Nemmeno Vaia ci è bastata a cambiare rotta
Una domenica, l’ennesima, di disastri ambientali dopo un’estate segnata in Veneto da uno stillicidio di nubifragi. L’emergenza climatica ormai si va trasformando in normalità. E la politica tace...
A due anni dalla tempesta Vaia, quanto accaduto in un’ora domenica 23 agosto scorso, con replica poi nei giorni successivi, sembra una fotocopia del dramma vissuto in montagna. Un micidiale mix climatico, con nubifragi che si mostrano come schiaffi al territorio, senza risparmiare città come Verona e campagne. Situazioni fotocopia ad Arzignano e Rovolon, con fenomeni di una intensità mai vista prima come spiegano climatologi e metereologi.
I “capricci” del clima ormai non sono più fatalità, ma quotidianità. Solo a metà agosto a Grumolo delle Abbadesse in appena mezz’ora si è perso il 70 per cento del pregiato riso Dopg. Una successione di eventi tale da perdere il conto, che mette in luce il bisogno assoluto di una nuova governance territoriale, con strategie che prevedano l’aggiornamento delle pianificazioni vigenti e reali sinergie tra studi, progettazione geologica e progettazione strutturale urbanistica, arrivano a supplicare i tecnici più illuminati.
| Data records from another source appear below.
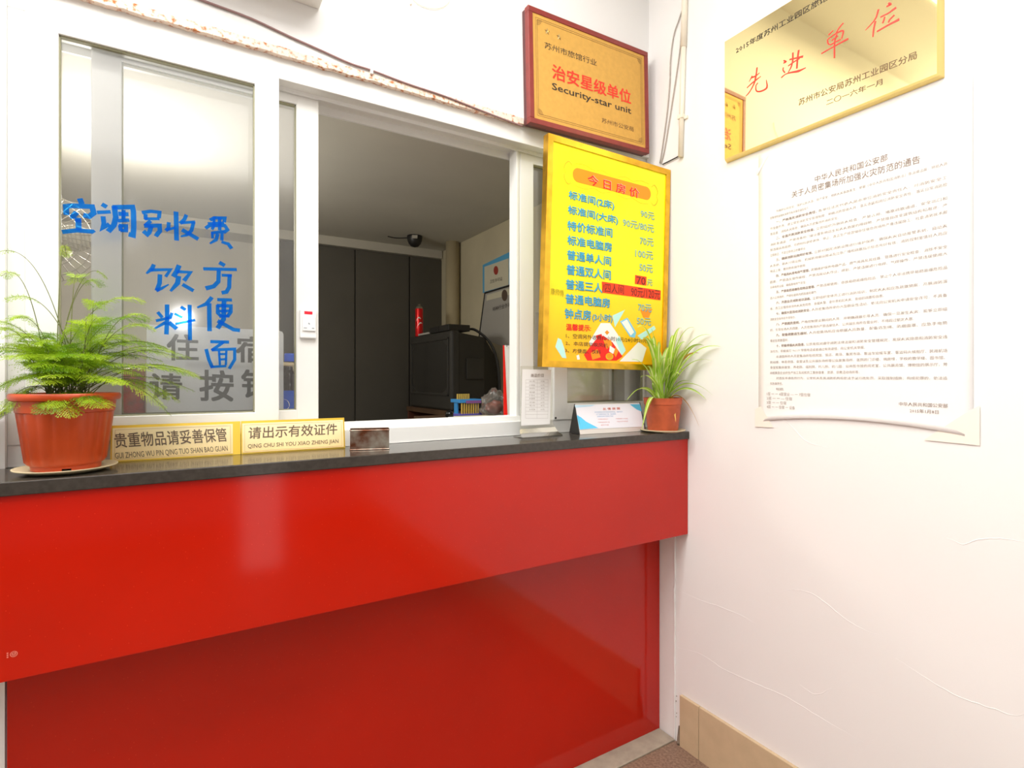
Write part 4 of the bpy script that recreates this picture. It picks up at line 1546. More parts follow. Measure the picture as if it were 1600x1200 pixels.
M['bluish_ink'] = mat('pale_blue_print', S(150, 186, 220), rough=0.5)
text('title_lettering', fx_, '友 情 提 醒', rv(692, 300), rv(997, 288), rv(685, 258), M['rose_ink'], tsc, off=0.0014, res=1, bold=0.01)
tm = []
for s, x0, x1, y in (('请妥善保管好您的随身携带物品，谨防丢失', 545, 1040, 347), ('出门请随手关好门窗，提高警惕', 578, 925, 385), ('如遇紧急情况请拨打电话', 595, 880, 422)):
    tm.append(textmesh(fx_, s, rv(x0, y), rv(x1, y - 10), rv(x0 - 6, y - 24), off=0.0014, res=1))
link('blue_lettering', joinmesh(tm), M['bluish_ink'], tsc)
tm = []
for s, x0, x1, y in (('不要轻信陌生人', 610, 790, 470), ('不要随意转账汇款', 610, 820, 523), ('谨防诈骗', 662, 805, 572), ('不要透露个人信息', 925, 1140, 458), ('不要点击不明链接', 945, 1145, 507)):
    tm.append(textmesh(fx_, s, rv(x0, y), rv(x1, y - 6), rv(x0 - 5, y - 22), off=0.0014, res=1))
link('pink_lettering', joinmesh(tm), M['pinkish_ink'], tsc)

# -- clear bent acrylic sheet at the far left behind the fern
as_ = thing('acrylic_stand', 'bent clear acrylic stand at the far left behind the fern pot', 'stand', (-1.84, 0.12, ZS))
b = MB()
pts = [oz(2, 736, ZS + 0.001), None]
curve = []
for k in range(13):
    t = k / 12
    curve.append((-1.885 + 0.078 * t ** 1.6, ZS + 0.001 + 0.125 * t ** 0.8))
for (xa, za), (xb, zb) in zip(curve[:-1], curve[1:]):
    b.prism([(xa, 0.10, za), (xb, 0.10, zb), (xb + 0.002, 0.10, zb - 0.002), (xa + 0.003, 0.10, za)], (0, 0.085, 0))
b.build('acrylic_sheet', M['acrylic'], as_)

# ------------------------------------------------------------------ potted asparagus fern
PC = Vector((-1.7125, 0.088, ZS + 0.0004))
fr_ = thing('potted_fern', 'feathery green asparagus fern in an orange fluted pot at the left end', 'plant', PC)
sa = MB()
sa.lathe([(0.0005, 0.001), (0.058, 0.0), (0.066, 0.003), (0.083, 0.0085), (0.0835, 0.0105), (0.081, 0.0105), (0.064, 0.006), (0.0005, 0.005)], PC, 64)
so = sa.build('plant_saucer', M['saucer'], None, smooth=True, origin=PC)
tag(so, 'cream plastic saucer under the orange fern pot', 'saucer')
P0 = PC + Vector((0, 0, 0.0066))
b = MB()
# foot ring with notches
n = 96
for k in range(n):
    a0, a1 = 2 * math.pi * k / n, 2 * math.pi * (k + 1) / n
    if (k % 24) in (0, 1, 2, 3):
        z0 = 0.0045
    else:
        z0 = 0.0
    for r0 in (0.0555, 0.052):
        b.quad([P0 + Vector((r0 * math.cos(a0), r0 * math.sin(a0), z0)), P0 + Vector((r0 * math.cos(a1), r0 * math.sin(a1), z0)),
                P0 + Vector((r0 * math.cos(a1), r0 * math.sin(a1), 0.010)), P0 + Vector((r0 * math.cos(a0), r0 * math.sin(a0), 0.010))])
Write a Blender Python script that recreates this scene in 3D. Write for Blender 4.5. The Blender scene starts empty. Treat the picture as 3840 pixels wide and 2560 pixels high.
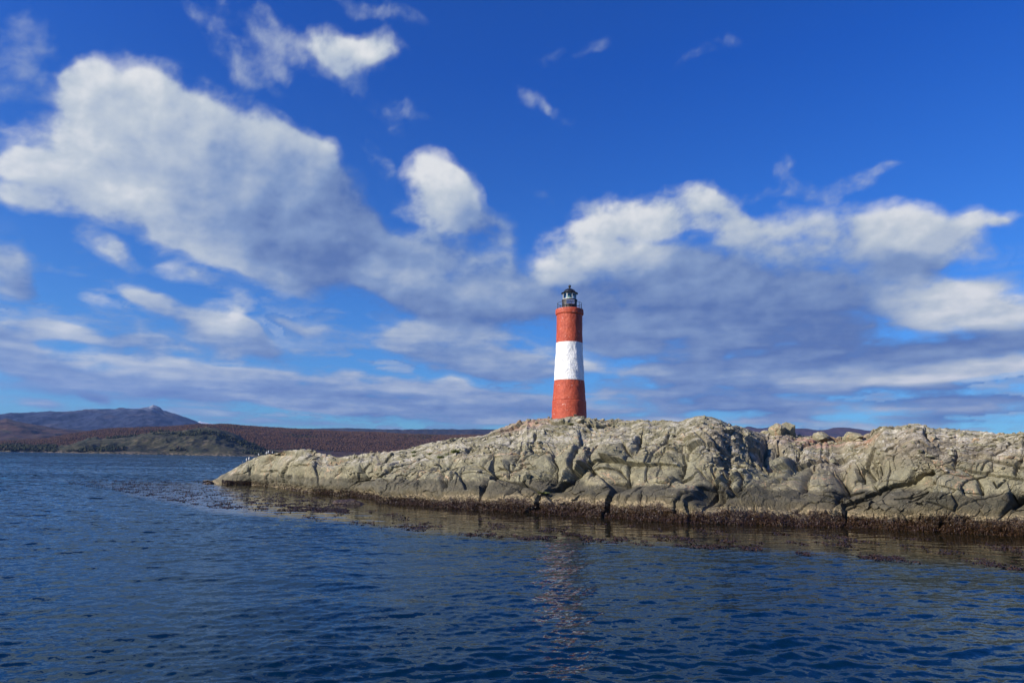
import bpy, bmesh, math, random
import numpy as np
from mathutils import Matrix, Vector

random.seed(7)
scene = bpy.context.scene
COL = scene.collection
R = math.radians

# ------------------------------------------------------------------ camera
CAM = np.array([0.0, 0.0, 3.0])
F = 2560.0                       # focal length in pixels of the 3840 px wide photo
PITCH, ROLL = R(9.86), R(1.1)
fwd = np.array([0, math.cos(PITCH), math.sin(PITCH)])
rt0 = np.array([1.0, 0, 0]); up0 = np.array([0, -math.sin(PITCH), math.cos(PITCH)])
rt = math.cos(ROLL) * rt0 + math.sin(ROLL) * up0
up = -math.sin(ROLL) * rt0 + math.cos(ROLL) * up0
cam_d = bpy.data.cameras.new("camera")
cam_d.sensor_width = 36.0; cam_d.lens = 24.0
cam_d.clip_start = 0.1; cam_d.clip_end = 60000
cam = bpy.data.objects.new("camera", cam_d); COL.objects.link(cam)
cam.matrix_world = Matrix(((rt[0], up[0], -fwd[0], CAM[0]), (rt[1], up[1], -fwd[1], CAM[1]),
                           (rt[2], up[2], -fwd[2], CAM[2]), (0, 0, 0, 1)))
scene.camera = cam

def ray(px, py):
    px = np.asarray(px, float); py = np.asarray(py, float)
    return (fwd[:, None] * np.ones_like(px).ravel() + rt[:, None] * ((px.ravel() - 1920) / F)
            - up[:, None] * ((py.ravel() - 1280) / F)).T
def at_dist(px, py, d):
    """world point seen at photo pixel (px, py) at horizontal distance d"""
    r = ray(np.atleast_1d(px), np.atleast_1d(py)); h = np.hypot(r[:, 0], r[:, 1])
    return CAM + r * (np.atleast_1d(d) / h)[:, None]
def on_water(px, py):
    r = ray(np.atleast_1d(px), np.atleast_1d(py))
    return CAM + r * (-CAM[2] / np.minimum(r[:, 2], -1e-4))[:, None]
def project(P):
    q = P - CAM; z = q @ fwd
    return 1920 + F * (q @ rt) / z, 1280 - F * (q @ up) / z

# ------------------------------------------------------------------ sun and sky
SUN_EL, SUN_AZ = R(27.0), R(-118.0)      # azimuth measured from +Y towards +X
sdir = Vector((math.cos(SUN_EL) * math.sin(SUN_AZ), math.cos(SUN_EL) * math.cos(SUN_AZ), math.sin(SUN_EL)))
sun_d = bpy.data.lights.new("sun", 'SUN'); sun_d.energy = 5.0; sun_d.angle = R(0.53); sun_d.color = (1.0, 0.93, 0.80)
sun = bpy.data.objects.new("sun", sun_d); COL.objects.link(sun)
sun.rotation_euler = sdir.to_track_quat('Z', 'Y').to_euler()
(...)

Ma continuiamo a chiamarlo “clima impazzito”, quando i responsabili diretti o indiretti siamo noi. Mentre si piangono i danni e solo per fortuna non i morti, c’è da chiedersi perché il grande appello per la prevenzione territoriale esca poco o niente dalle bocche stesse dei candidati a guidare il Veneto. Si fa prima a proclamare lo “stato di calamità” o coniare slogan come “Veneto: consumo di territorio zero”, per poi approvare invece un piano casa che seguita a dare sfogo alla cementificazione.
Il Veneto è ormai al collasso, ma si continua a puntare sulle grandi opere che disegnano un futuro fatto ancora di cementificazione con impoverimento del suolo e perdita di biodiversità. Se non smettiamo di trattare la terra come un “oggetto”, saremo noi a finire presto sottoterra.